5.05.2009

Dateline: Foshan: The International Sign for Big Noses

I took a walk after our first interview today. Just out for a 30 minute stroll in the muggy afternoon in an area of Foshan where there appears to be little to see except for travel agencies and bootleg CD/DVD emporia. Halfway through the walk, as I am turning back towards the hotel, four children, about 8 years old, say "Hello." They all have backpacks with cartoon characters on them and are presumably on their way home from school.

Then they begin asking me questions. I would have been happy to answer, if only my Cantonese were a bit better, that is to say, existent. We five keep walking, they peppering me with one or two of the same questions, me responding with a something of a Jackie Mason pose - shoulders shrugged, arms tucked to my sides at the elbows and then akimbo through the forearms. "I don't know what you're saying, but 'Hello' anyway." This continues.

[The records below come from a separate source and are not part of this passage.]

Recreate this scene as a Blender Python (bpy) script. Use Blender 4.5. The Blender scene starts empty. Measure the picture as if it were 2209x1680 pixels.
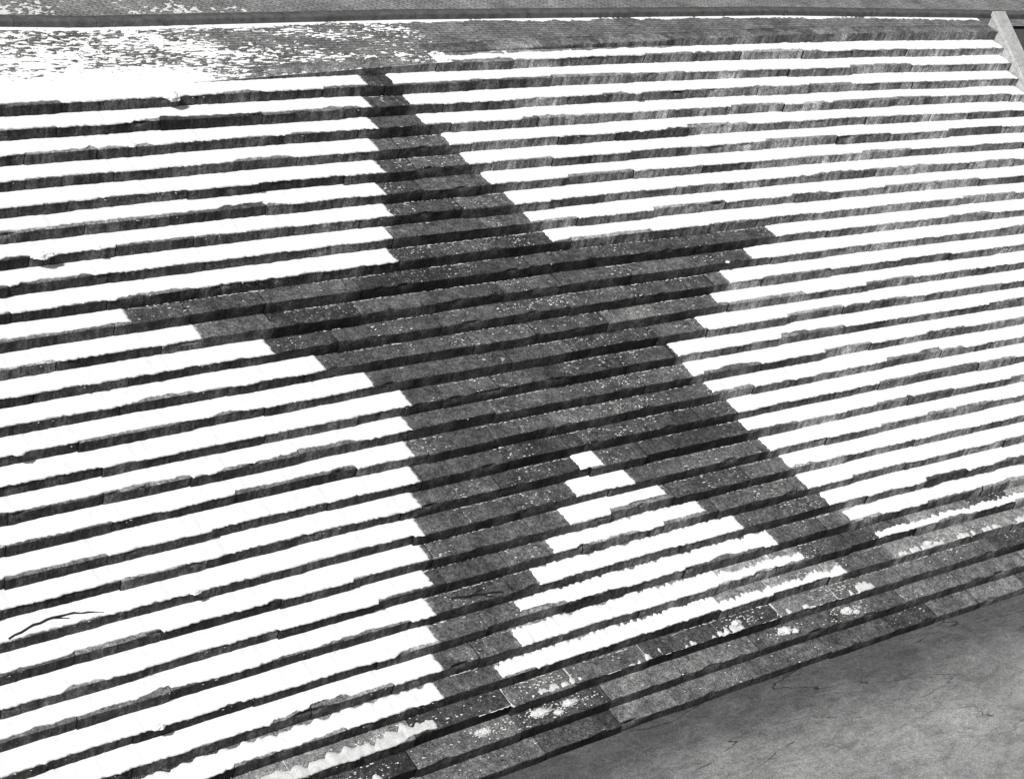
import bpy, math, random
import numpy as np
import bmesh
from mathutils import Vector, Matrix, noise
random.seed(7)
T=.36; H=.208
XW=13.15      # cheek wall face
XL=-24.0
def Y(x): return .0013623*(144-(x-6.278)**2)
def nz(x,y=0.,z=0.): return noise.noise(Vector((x,y,z)))
def sm(a,b,x):
    t=max(0,min(1,(x-a)/(b-a))); return t*t*(3-2*t)
C=bpy.context.scene.collection
def newmesh(name,verts,faces,mat=None,attr=None,smooth=True):
    me=bpy.data.meshes.new(name); me.from_pydata(verts,[],faces)
    if mat: me.materials.append(mat)
    if smooth: me.polygons.foreach_set("use_smooth",[True]*len(me.polygons))
    if attr:
        for k,v in attr.items():
            a=me.attributes.new(k,'FLOAT','POINT'); a.data.foreach_set("value",v)
    me.update()
    ob=bpy.data.objects.new(name,me); C.objects.link(ob); return ob
# snow extents in metres along each step
L={1:-4.55,2:-4.64,3:-4.66,4:-4.79,5:-4.83,6:-4.96,7:-4.97,8:-5.11,9:-5.21,10:-10.11,11:-9.06,12:-7.97,13:-7.17,14:-6.4,15:-5.86,16:-5.99,17:-6.11,18:-6.17,19:-6.3,20:-6.41,21:-6.46,22:-6.55,23:-6.68,24:-6.79,25:-6.88,26:-7.0,27:-7.26,28:-8.4}
Rr={0: -2.76, 1: -4.02, 2: -3.84, 3: -3.7, 4: -3.31, 5: -3.07, 6: -2.77, 7: -2.43, 8: -2.18, 9: -1.88, 10: 3.52, 11: 2.68, 12: 1.86, 13: 1.41, 14: 0.8, 15: -0.07, 16: 0.11, 17: 0.45, 18: 0.8, 19: 0.89, 20: 1.21, 21: 1.53, 22: 1.74, 23: 2.13, 24: 2.49, 25: 2.99, 26: 3.14}
M={19: (-3.07, -2.55), 20: (-3.35, -2.04), 21: (-3.69, -1.43), 22: (-4.16, -0.76), 23: (-4.65, -0.07), 24: (-5.15, 0.56), 25: (-5.4, 1.07), 26: (-5.91, 1.88), 27: (-6.54, 2.42)}
def bare(r):
    if r in L and r in Rr:
        if r in M: return [(L[r],M[r][0]),(M[r][1],Rr[r])]
        return [(L[r],Rr[r])]
    if r in (27,28): return [(L[r],10)]
    if r>28: return [(-9,10)]
    return []
# ---------------- materials
class NT:
    def __init__(s,name):
        s.m=bpy.data.materials.new(name); s.m.use_nodes=True; s.t=s.m.node_tree; s.t.nodes.clear()
        s.out=s.n('ShaderNodeOutputMaterial'); s.b=s.n('ShaderNodeBsdfPrincipled'); s.l(s.b.outputs[0],s.out.inputs[0])
        s.co=s.n('ShaderNodeTexCoord').outputs['Object']
    def n(s,t,**k):
        x=s.t.nodes.new(t)
        for a,b in k.items(): setattr(x,a,b)
        return x
    def l(s,a,b): s.t.links.new(a,b)
    def map(s,sc):
        m=s.n('ShaderNodeMapping'); m.inputs['Scale'].default_value=sc; s.l(s.co,m.inputs[0]); return m.outputs[0]
    def noise(s,scale,detail=4,rough=.6,sc=None,dist=0):
        x=s.n('ShaderNodeTexNoise'); x.inputs['Scale'].default_value=scale; x.inputs['Detail'].default_value=detail
        x.inputs['Roughness'].default_value=rough; x.inputs['Distortion'].default_value=dist
        s.l(s.map(sc) if sc else s.co,x.inputs['Vector']); return x.outputs['Fac']
    def ramp(s,f,a,b,va=0.,vb=1.):
        x=s.n('ShaderNodeMapRange'); x.inputs[1].default_value=a;x.inputs[2].default_value=b;x.inputs[3].default_value=va;x.inputs[4].default_value=vb
        s.l(f,x.inputs[0]); return x.outputs[0]
    def math(s,op,a,b=None):
        x=s.n('ShaderNodeMath',operation=op)
        for i,v in enumerate((a,b)):
            if v is None: continue
            if isinstance(v,(int,float)): x.inputs[i].default_value=v
            else: s.l(v,x.inputs[i])
        return x.outputs[0]
    def mul(s,*a):
        r=a[0]
        for b in a[1:]: r=s.math('MULTIPLY',r,b)
        return r
    def mix(s,f,a,b):
        x=s.n('ShaderNodeMix')
        for i,v in ((0,f),(2,a),(3,b)):
            if isinstance(v,(int,float)): x.inputs[i].default_value=v
            else: s.l(v,x.inputs[i])
        return x.outputs[0]
    def color(s,v):
        c=s.n('ShaderNodeCombineColor')
        for i in range(3): s.l(v,c.inputs[i])
        s.l(c.outputs[0],s.b.inputs['Base Color'])
    def bump(s,h,st,d):
        b=s.n('ShaderNodeBump'); b.inputs['Strength'].default_value=st; b.inputs['Distance'].default_value=d
        s.l(h,b.inputs['Height']); s.l(b.outputs[0],s.b.inputs['Normal'])
def stone_mat():
    s=NT('weathered_stone')
    a=s.n('ShaderNodeAttribute',attribute_name='tone').outputs['Fac']
    wet=s.n('ShaderNodeAttribute',attribute_name='wet').outputs['Fac']
    g=s.n('ShaderNodeNewGeometry'); sp=s.n('ShaderNodeSeparateXYZ'); s.l(g.outputs['Normal'],sp.inputs[0])
    riser=s.ramp(sp.outputs['Z'],.75,.35)
    pos=s.n('ShaderNodeSeparateXYZ'); s.l(s.co,pos.inputs[0])
    big=s.noise(.35,3); mid=s.noise(4,6,.7); fine=s.noise(13,6,.85); grain=s.noise(34,3,.9)
    gr=s.ramp(grain,.36,.64,.3,1.75)
    streak=s.noise(1.,5,.75,sc=(8,5,1.4)); st2=s.noise(1.,3,.6,sc=(2.5,3,.4))
    blotch=s.noise(1.3,6,.75)
    tr=s.ramp(mid,.34,.66,.062,.145)
    ta=s.mix(wet,s.ramp(a,0,1,.3,1.9),s.ramp(a,0,1,.45,1.5))
    tr=s.mul(tr,s.ramp(fine,.36,.66,.4,1.75),gr,ta,s.ramp(blotch,.35,.65,.6,1.35),s.ramp(wet,0,1,2.1,1.))
    d1=s.mul(s.ramp(s.noise(11,7,.95),.53,.63),s.ramp(s.noise(.8,5,.7),.46,.60))
    tr=s.mix(s.mul(d1,.8),tr,.5)
    riser_pale=s.ramp(s.math('ADD',s.mul(pos.outputs['X'],.05),s.math('ADD',s.mul(pos.outputs['Y'],.03),s.mul(big,.9))),-.1,.95)  # risers paler towards the right and the top, varied by noise
    rs=s.mix(riser_pale,.09,.42)
    rs=s.mul(rs,s.ramp(streak,.38,.62,.35,1.35),s.ramp(st2,.4,.6,.65,1.25),s.ramp(a,0,1,.35,1.6),s.ramp(blotch,.38,.6,.5,1.25))
    wr=s.mul(s.ramp(mid,.35,.68,.022,.09),s.ramp(st2,.4,.6,.6,1.3),s.ramp(a,0,1,.35,1.65))
    rs=s.mix(wet,rs,wr)
    rs=s.mul(rs,s.ramp(fine,.3,.7,.45,1.55),gr)
    col=s.mix(riser,tr,rs); s.color(col)
    s.b.inputs['Roughness'].default_value=.85; s.b.inputs['Specular IOR Level'].default_value=.2
    s.bump(s.math('ADD',s.mul(mid,1.4),s.mul(fine,.7)),1.,.035)
    return s.m
def plain_stone(name,lo,hi):
    s=NT(name); mid=s.noise(6,5,.65); fine=s.noise(35,4,.8)
    v=s.mul(s.ramp(mid,.3,.7,lo,hi),s.ramp(fine,.3,.7,.6,1.4)); s.color(v)
    s.b.inputs['Roughness'].default_value=.85; s.bump(s.math('ADD',mid,fine),.5,.015); return s.m
def brick_mat(name,rot,c1,c2,bw,bh,mort):
    s=NT(name)
    m=s.n('ShaderNodeMapping'); m.inputs['Rotation'].default_value=(0,0,rot); s.l(s.co,m.inputs[0])
    br=s.n('ShaderNodeTexBrick'); s.l(m.outputs[0],br.inputs['Vector'])
    br.inputs['Color1'].default_value=(c1,)*3+(1,); br.inputs['Color2'].default_value=(c2,)*3+(1,); br.inputs['Mortar'].default_value=(mort,)*3+(1,)
    br.inputs['Scale'].default_value=1; br.inputs['Brick Width'].default_value=bw; br.inputs['Row Height'].default_value=bh; br.inputs['Mortar Size'].default_value=.012
    bw_=s.n('ShaderNodeRGBToBW'); s.l(br.outputs[0],bw_.inputs[0])
    v=s.mul(bw_.outputs[0],s.ramp(s.noise(1.2,6,.75),.3,.7,.5,1.5),s.ramp(s.noise(22,5,.9),.34,.66,.35,1.65))
    dust=s.mul(s.ramp(s.noise(12,6,.9),.52,.64),s.ramp(s.noise(.6,4,.65),.44,.62))
    v=s.mix(s.mul(dust,.75),v,.5)
    s.color(v); s.b.inputs['Roughness'].default_value=.85
    s.bump(bw_.outputs[0],.5,.02); return s.m
def snow_mat(name='snow',k=1.,var=.93):
    s=NT(name); v=s.mul(s.ramp(s.noise(7,5,.7),.2,.7,.86*k,.95),s.ramp(s.noise(50,4,.85),.35,.6,var,1)); s.color(v)
    s.b.inputs['Roughness'].default_value=.9; s.b.inputs['Specular IOR Level'].default_value=.1
    s.bump(s.noise(40,4,.7),.3,.014); return s.m
def water_mat():
    s=NT('river_water')
    rip=s.noise(1.9,5,.55,sc=(.6,1.7,1),dist=.8); big=s.noise(.5,5,.6); r2=s.noise(6,5,.65,sc=(.55,1.7,1),dist=.5)
    v=s.ramp(big,.3,.7,.23,.33)
    rid=s.ramp(s.math('ABSOLUTE',s.math('SUBTRACT',rip,.5)),0,.03,1.,0)
    rid2=s.ramp(s.math('ABSOLUTE',s.math('SUBTRACT',r2,.5)),0,.05,1.,0)
    v=s.math('ADD',v,s.math('ADD',s.mul(rid,.07,s.ramp(big,.4,.6,.3,1.)),s.mul(rid2,.035)))  # ripple glints put into the colour as lighter lines
    v=s.mul(v,s.ramp(rip,.35,.65,.85,1.12),s.ramp(r2,.35,.65,.85,1.15),s.ramp(s.noise(34,4,.85),.32,.68,.5,1.5))
    vo=s.n('ShaderNodeTexNoise'); vo.inputs['Scale'].default_value=.42; vo.inputs['Detail'].default_value=5; vo.inputs['Roughness'].default_value=.45; vo.inputs['Distortion'].default_value=.3
    m=s.n('ShaderNodeMapping'); m.inputs['Scale'].default_value=(.45,2.8,1); m.inputs['Rotation'].default_value=(0,0,-.2); s.l(s.co,m.inputs[0]); s.l(m.outputs[0],vo.inputs['Vector'])
    crack=s.mul(s.ramp(s.math('ABSOLUTE',s.math('SUBTRACT',vo.outputs['Fac'],.5)),.0015,.005,1,0),s.ramp(s.noise(.7,3),.44,.52))
    v=s.mix(s.mul(crack,.8),v,.03)
    pos=s.n('ShaderNodeSeparateXYZ'); s.l(s.co,pos.inputs[0])
    edge=s.ramp(s.math('ADD',pos.outputs['Y'],s.mul(s.noise(.9,5),1.5)),-11.4,-10.0,1,.35)  # darker by the steps: their reflection and the shallows put into the colour
    s.color(s.mul(v,edge))
    s.b.inputs['Roughness'].default_value=.3; s.b.inputs['IOR'].default_value=1.33
    s.bump(s.math('ADD',rip,s.mul(r2,.4)),.8,.09); return s.m
STONE=stone_mat(); SNOW=snow_mat(); WATER=water_mat(); DIRTY=snow_mat('old_snow',.66,.62)
COP=plain_stone('coping_stone',.34,.55); KERB=plain_stone('kerb_stone',.05,.13)
LAND=brick_mat('brick_paving',.03,.13,.21,.24,.085,.06); ROAD=brick_mat('cobbled_road',.6,.19,.24,.16,.09,.11)
EARTH=plain_stone('bare_earth',.04,.09); BARK=plain_stone('wet_bark',.012,.03)
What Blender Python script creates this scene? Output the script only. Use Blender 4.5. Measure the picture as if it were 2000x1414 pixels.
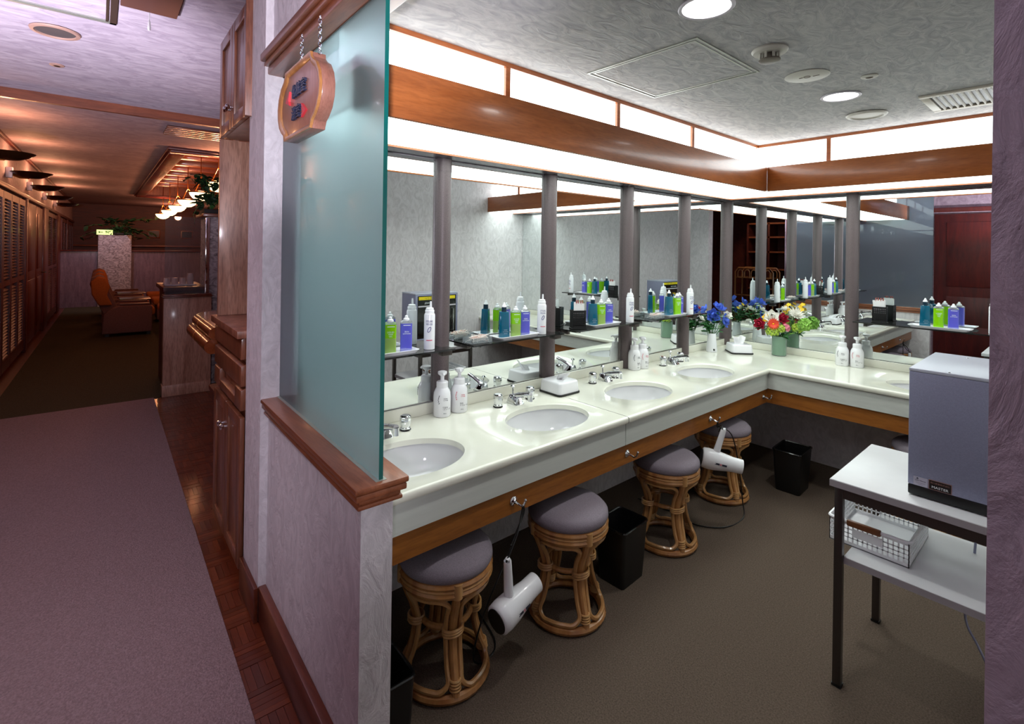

The children, through their giggles, smell blood in the water. They know I know not a lick of their language. And they start mocking. One in particular is bold and will walk up to me, ask a couple of questions, and then skitter back to the pack for a group titter. It would go on for about three more blocks, but he would play his trump card well before they left. Hand to his face, cupped inward, then he dramatically pulls his forward. It was no reference to my particularly Semitic schnoz, but to the relative prominence of Caucasian snouts more broadly: The International Sign for Big Noses. And so I am, for the first time, the victim of a grade school Chinese hate crime.

1 Comments:

At 12:26 PM, Blogger Unknown said...

i think this problem could be solved with a pocketful of candy. giving away cockroach traps is not the best way to make friends.